— START OF AVAILABLE DATA —
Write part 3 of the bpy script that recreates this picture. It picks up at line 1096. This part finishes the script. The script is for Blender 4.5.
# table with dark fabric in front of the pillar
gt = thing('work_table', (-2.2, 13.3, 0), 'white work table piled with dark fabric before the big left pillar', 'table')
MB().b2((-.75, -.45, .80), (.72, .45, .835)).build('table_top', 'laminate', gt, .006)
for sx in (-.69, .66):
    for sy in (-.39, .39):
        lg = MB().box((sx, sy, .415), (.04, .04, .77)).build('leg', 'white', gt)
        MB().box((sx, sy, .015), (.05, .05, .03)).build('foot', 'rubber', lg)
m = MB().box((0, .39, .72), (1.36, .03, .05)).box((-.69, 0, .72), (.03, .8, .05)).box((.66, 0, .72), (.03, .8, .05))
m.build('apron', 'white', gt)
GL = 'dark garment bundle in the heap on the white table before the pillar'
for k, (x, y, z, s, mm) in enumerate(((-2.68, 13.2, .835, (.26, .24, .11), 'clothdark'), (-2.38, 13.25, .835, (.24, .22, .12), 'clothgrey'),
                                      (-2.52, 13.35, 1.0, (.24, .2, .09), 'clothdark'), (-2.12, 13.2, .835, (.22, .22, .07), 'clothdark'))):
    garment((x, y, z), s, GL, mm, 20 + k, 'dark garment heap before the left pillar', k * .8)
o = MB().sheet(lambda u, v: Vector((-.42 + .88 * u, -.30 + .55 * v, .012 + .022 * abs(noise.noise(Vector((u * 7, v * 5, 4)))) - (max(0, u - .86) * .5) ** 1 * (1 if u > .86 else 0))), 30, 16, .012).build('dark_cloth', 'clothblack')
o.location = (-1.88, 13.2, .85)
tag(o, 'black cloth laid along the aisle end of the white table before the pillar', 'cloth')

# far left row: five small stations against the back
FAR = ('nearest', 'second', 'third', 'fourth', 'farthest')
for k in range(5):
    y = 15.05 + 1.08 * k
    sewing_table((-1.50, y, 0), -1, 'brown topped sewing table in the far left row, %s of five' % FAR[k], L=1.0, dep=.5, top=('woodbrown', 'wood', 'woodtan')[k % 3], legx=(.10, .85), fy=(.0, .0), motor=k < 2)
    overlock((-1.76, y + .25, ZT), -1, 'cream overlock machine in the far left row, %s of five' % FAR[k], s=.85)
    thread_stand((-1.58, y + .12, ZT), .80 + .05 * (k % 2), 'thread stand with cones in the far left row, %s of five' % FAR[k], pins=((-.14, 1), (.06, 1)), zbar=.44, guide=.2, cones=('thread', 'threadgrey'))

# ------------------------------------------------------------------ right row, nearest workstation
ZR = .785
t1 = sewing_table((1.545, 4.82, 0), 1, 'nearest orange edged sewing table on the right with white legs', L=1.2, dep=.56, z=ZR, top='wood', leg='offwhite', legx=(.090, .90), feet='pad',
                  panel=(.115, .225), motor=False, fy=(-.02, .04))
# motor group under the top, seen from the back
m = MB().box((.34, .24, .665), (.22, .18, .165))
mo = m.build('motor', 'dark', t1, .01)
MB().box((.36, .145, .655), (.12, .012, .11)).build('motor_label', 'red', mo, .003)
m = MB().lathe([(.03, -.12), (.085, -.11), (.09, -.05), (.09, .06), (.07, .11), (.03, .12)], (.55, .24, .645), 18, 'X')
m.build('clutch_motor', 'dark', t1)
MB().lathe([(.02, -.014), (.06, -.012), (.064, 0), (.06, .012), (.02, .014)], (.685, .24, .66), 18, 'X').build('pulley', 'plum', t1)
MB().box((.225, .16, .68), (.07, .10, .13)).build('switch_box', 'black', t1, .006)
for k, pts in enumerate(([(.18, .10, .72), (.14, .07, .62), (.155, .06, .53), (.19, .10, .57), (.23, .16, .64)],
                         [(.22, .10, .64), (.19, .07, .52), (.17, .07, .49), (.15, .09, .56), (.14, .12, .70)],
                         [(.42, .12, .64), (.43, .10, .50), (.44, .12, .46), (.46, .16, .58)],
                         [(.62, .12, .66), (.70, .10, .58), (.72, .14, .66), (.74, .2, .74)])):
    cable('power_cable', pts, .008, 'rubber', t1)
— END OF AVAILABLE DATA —
• _STATED GOAL_
Restate the data above word for word.

• _WRITTEN RESPONSE_
Write part 3 of the bpy script that recreates this picture. It picks up at line 1096. This part finishes the script. The script is for Blender 4.5.
# table with dark fabric in front of the pillar
gt = thing('work_table', (-2.2, 13.3, 0), 'white work table piled with dark fabric before the big left pillar', 'table')
MB().b2((-.75, -.45, .80), (.72, .45, .835)).build('table_top', 'laminate', gt, .006)
for sx in (-.69, .66):
    for sy in (-.39, .39):
        lg = MB().box((sx, sy, .415), (.04, .04, .77)).build('leg', 'white', gt)
        MB().box((sx, sy, .015), (.05, .05, .03)).build('foot', 'rubber', lg)
m = MB().box((0, .39, .72), (1.36, .03, .05)).box((-.69, 0, .72), (.03, .8, .05)).box((.66, 0, .72), (.03, .8, .05))
m.build('apron', 'white', gt)
GL = 'dark garment bundle in the heap on the white table before the pillar'
for k, (x, y, z, s, mm) in enumerate(((-2.68, 13.2, .835, (.26, .24, .11), 'clothdark'), (-2.38, 13.25, .835, (.24, .22, .12), 'clothgrey'),
                                      (-2.52, 13.35, 1.0, (.24, .2, .09), 'clothdark'), (-2.12, 13.2, .835, (.22, .22, .07), 'clothdark'))):
    garment((x, y, z), s, GL, mm, 20 + k, 'dark garment heap before the left pillar', k * .8)
o = MB().sheet(lambda u, v: Vector((-.42 + .88 * u, -.30 + .55 * v, .012 + .022 * abs(noise.noise(Vector((u * 7, v * 5, 4)))) - (max(0, u - .86) * .5) ** 1 * (1 if u > .86 else 0))), 30, 16, .012).build('dark_cloth', 'clothblack')
o.location = (-1.88, 13.2, .85)
tag(o, 'black cloth laid along the aisle end of the white table before the pillar', 'cloth')

# far left row: five small stations against the back
FAR = ('nearest', 'second', 'third', 'fourth', 'farthest')
for k in range(5):
    y = 15.05 + 1.08 * k
    sewing_table((-1.50, y, 0), -1, 'brown topped sewing table in the far left row, %s of five' % FAR[k], L=1.0, dep=.5, top=('woodbrown', 'wood', 'woodtan')[k % 3], legx=(.10, .85), fy=(.0, .0), motor=k < 2)
    overlock((-1.76, y + .25, ZT), -1, 'cream overlock machine in the far left row, %s of five' % FAR[k], s=.85)
    thread_stand((-1.58, y + .12, ZT), .80 + .05 * (k % 2), 'thread stand with cones in the far left row, %s of five' % FAR[k], pins=((-.14, 1), (.06, 1)), zbar=.44, guide=.2, cones=('thread', 'threadgrey'))

# ------------------------------------------------------------------ right row, nearest workstation
ZR = .785
t1 = sewing_table((1.545, 4.82, 0), 1, 'nearest orange edged sewing table on the right with white legs', L=1.2, dep=.56, z=ZR, top='wood', leg='offwhite', legx=(.090, .90), feet='pad',
                  panel=(.115, .225), motor=False, fy=(-.02, .04))
# motor group under the top, seen from the back
m = MB().box((.34, .24, .665), (.22, .18, .165))
mo = m.build('motor', 'dark', t1, .01)
MB().box((.36, .145, .655), (.12, .012, .11)).build('motor_label', 'red', mo, .003)
m = MB().lathe([(.03, -.12), (.085, -.11), (.09, -.05), (.09, .06), (.07, .11), (.03, .12)], (.55, .24, .645), 18, 'X')
m.build('clutch_motor', 'dark', t1)
MB().lathe([(.02, -.014), (.06, -.012), (.064, 0), (.06, .012), (.02, .014)], (.685, .24, .66), 18, 'X').build('pulley', 'plum', t1)
MB().box((.225, .16, .68), (.07, .10, .13)).build('switch_box', 'black', t1, .006)
for k, pts in enumerate(([(.18, .10, .72), (.14, .07, .62), (.155, .06, .53), (.19, .10, .57), (.23, .16, .64)],
                         [(.22, .10, .64), (.19, .07, .52), (.17, .07, .49), (.15, .09, .56), (.14, .12, .70)],
                         [(.42, .12, .64), (.43, .10, .50), (.44, .12, .46), (.46, .16, .58)],
                         [(.62, .12, .66), (.70, .10, .58), (.72, .14, .66), (.74, .2, .74)])):
    cable('power_cable', pts, .008, 'rubber', t1)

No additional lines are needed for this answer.